Give back the full listing verbatim, apart from its images.

........

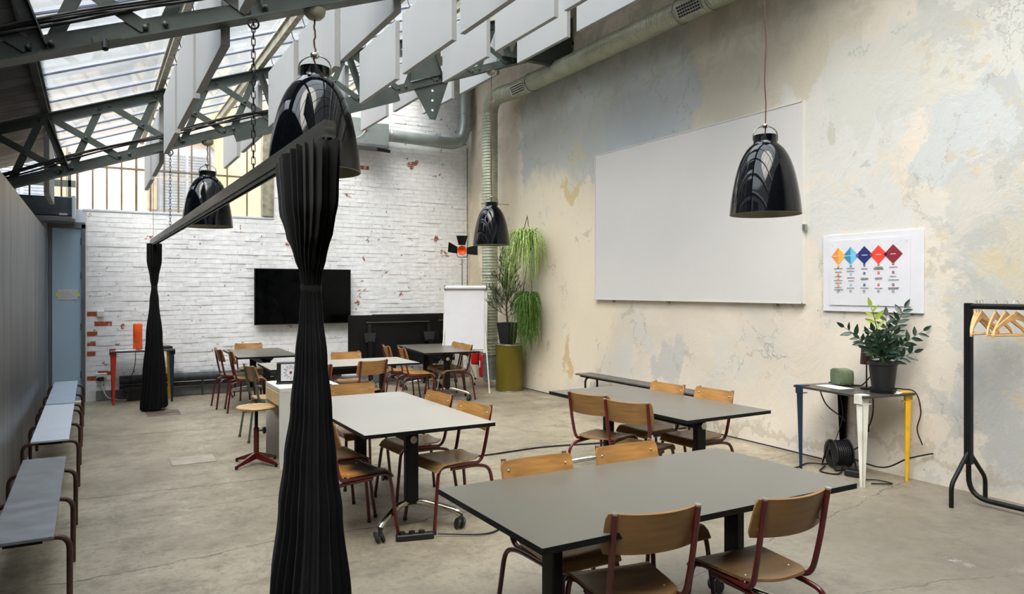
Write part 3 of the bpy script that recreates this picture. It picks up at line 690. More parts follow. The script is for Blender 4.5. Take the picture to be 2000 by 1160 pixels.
def curtain(cx, cy, levels, ztie, m_, label, n=150, pleats=22, seed=1, lean=0):
    rnd = random.Random(seed); ph = [rnd.uniform(.6, 1.4) for _ in range(pleats)]
    t = thing('curtain', label, 'curtain', (cx, cy, 0), 0, 'tied black curtains')
    nz = 60; z0, z1 = levels[0][0], levels[-1][0]; rows = []
    def at(z):
        for (za, xa, ya, oa, fa_), (zb, xb, yb, ob, fb) in zip(levels, levels[1:]):
            if za <= z <= zb: w = (z-za)/(zb-za); w = w*w*(3-2*w) if fa_ != fb else w; return xa+(xb-xa)*w, ya+(yb-ya)*w, oa+(ob-oa)*w, fa_+(fb-fa_)*w
        return levels[-1][1:]
    N = pleats*8; bb = B(); vs = []
    for i in range(nz+1):
        z = z0+(z1-z0)*i/nz; hx, hy, ox, fd = at(z)
        for q in range(N):
            a = 2*pi*q/N+.25*sin(z*1.3); p = q/8
            w = sin(2*pi*p)*ph[int(p) % pleats]; w2 = sin(2*pi*p*.37+z*2)*.3
            f = 1+fd*(.55*w+w2*.5)
            sx = abs(cos(a))**.85*(1 if cos(a) > 0 else -1); sy = abs(sin(a))**.85*(1 if sin(a) > 0 else -1)
            vs.append((ox+hx*sx*f, hy*sy*f, z+(.012*w+.02*cos(a) if i == 0 else 0)))
    fs = [(i*N+q, i*N+(q+1) % N, (i+1)*N+(q+1) % N, (i+1)*N+q) for i in range(nz) for q in range(N)]
    fs.append(tuple(range(nz*N, nz*N+N)))
    bb.add(vs, fs); bb.build('cloth', m_, t, 80)
    hx, hy, ox, fd = at(ztie)
    m = B(); m.lathe([(hx*1.04, -.02), (hx*1.12, -.008), (hx*1.12, .01), (hx*1.05, .022)], 24, (ox, 0, ztie)); m.build('tie_band', 'tie', t, 50)
    return t
c1 = curtain(.84, 3.25, [(.03, .165, .28, -.005, .18), (.32, .150, .25, -.005, .17), (.68, .118, .20, -.005, .16), (.9, .098, .16, -.005, .15), (1.12, .078, .13, 0, .14), (1.35, .062, .10, 0, .12), (1.55, .047, .06, .0, .10), (1.655, .041, .041, 0, .06), (1.72, .046, .06, 0, .08), (1.80, .062, .12, -.005, .13), (1.91, .070, .22, -.012, .2), (2.02, .074, .29, -.02, .26), (2.25, .070, .33, -.028, .32)], 1.655, 'fabric', 'large tied black curtain standing in the foreground at the rail end')
for i in range(9): B().cbox((-.01-.004*i+.0, -.27+i*.068, 2.252), (.01, .012, .02)).build('runner', 'black', c1)
c2 = curtain(.735, 11.1, [(.03, .16, .17, .0, .16), (.5, .135, .15, 0, .14), (1.0, .098, .11, 0, .12), (1.5, .055, .06, 0, .08), (1.68, .036, .036, 0, .05), (1.8, .052, .06, 0, .08), (2.05, .088, .12, 0, .10), (2.27, .088, .15, 0, .12)], 1.68, 'fabric2', 'far tied charcoal curtain in front of the colourful legged table', pleats=16, seed=5)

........

THE RESPONSE:
Write part 3 of the bpy script that recreates this picture. It picks up at line 690. More parts follow. The script is for Blender 4.5. Take the picture to be 2000 by 1160 pixels.
def curtain(cx, cy, levels, ztie, m_, label, n=150, pleats=22, seed=1, lean=0):
    rnd = random.Random(seed); ph = [rnd.uniform(.6, 1.4) for _ in range(pleats)]
    t = thing('curtain', label, 'curtain', (cx, cy, 0), 0, 'tied black curtains')
    nz = 60; z0, z1 = levels[0][0], levels[-1][0]; rows = []
    def at(z):
        for (za, xa, ya, oa, fa_), (zb, xb, yb, ob, fb) in zip(levels, levels[1:]):
            if za <= z <= zb: w = (z-za)/(zb-za); w = w*w*(3-2*w) if fa_ != fb else w; return xa+(xb-xa)*w, ya+(yb-ya)*w, oa+(ob-oa)*w, fa_+(fb-fa_)*w
        return levels[-1][1:]
    N = pleats*8; bb = B(); vs = []
    for i in range(nz+1):
        z = z0+(z1-z0)*i/nz; hx, hy, ox, fd = at(z)
        for q in range(N):
            a = 2*pi*q/N+.25*sin(z*1.3); p = q/8
            w = sin(2*pi*p)*ph[int(p) % pleats]; w2 = sin(2*pi*p*.37+z*2)*.3
            f = 1+fd*(.55*w+w2*.5)
            sx = abs(cos(a))**.85*(1 if cos(a) > 0 else -1); sy = abs(sin(a))**.85*(1 if sin(a) > 0 else -1)
            vs.append((ox+hx*sx*f, hy*sy*f, z+(.012*w+.02*cos(a) if i == 0 else 0)))
    fs = [(i*N+q, i*N+(q+1) % N, (i+1)*N+(q+1) % N, (i+1)*N+q) for i in range(nz) for q in range(N)]
    fs.append(tuple(range(nz*N, nz*N+N)))
    bb.add(vs, fs); bb.build('cloth', m_, t, 80)
    hx, hy, ox, fd = at(ztie)
    m = B(); m.lathe([(hx*1.04, -.02), (hx*1.12, -.008), (hx*1.12, .01), (hx*1.05, .022)], 24, (ox, 0, ztie)); m.build('tie_band', 'tie', t, 50)
    return t
c1 = curtain(.84, 3.25, [(.03, .165, .28, -.005, .18), (.32, .150, .25, -.005, .17), (.68, .118, .20, -.005, .16), (.9, .098, .16, -.005, .15), (1.12, .078, .13, 0, .14), (1.35, .062, .10, 0, .12), (1.55, .047, .06, .0, .10), (1.655, .041, .041, 0, .06), (1.72, .046, .06, 0, .08), (1.80, .062, .12, -.005, .13), (1.91, .070, .22, -.012, .2), (2.02, .074, .29, -.02, .26), (2.25, .070, .33, -.028, .32)], 1.655, 'fabric', 'large tied black curtain standing in the foreground at the rail end')
for i in range(9): B().cbox((-.01-.004*i+.0, -.27+i*.068, 2.252), (.01, .012, .02)).build('runner', 'black', c1)
c2 = curtain(.735, 11.1, [(.03, .16, .17, .0, .16), (.5, .135, .15, 0, .14), (1.0, .098, .11, 0, .12), (1.5, .055, .06, 0, .08), (1.68, .036, .036, 0, .05), (1.8, .052, .06, 0, .08), (2.05, .088, .12, 0, .10), (2.27, .088, .15, 0, .12)], 1.68, 'fabric2', 'far tied charcoal curtain in front of the colourful legged table', pleats=16, seed=5)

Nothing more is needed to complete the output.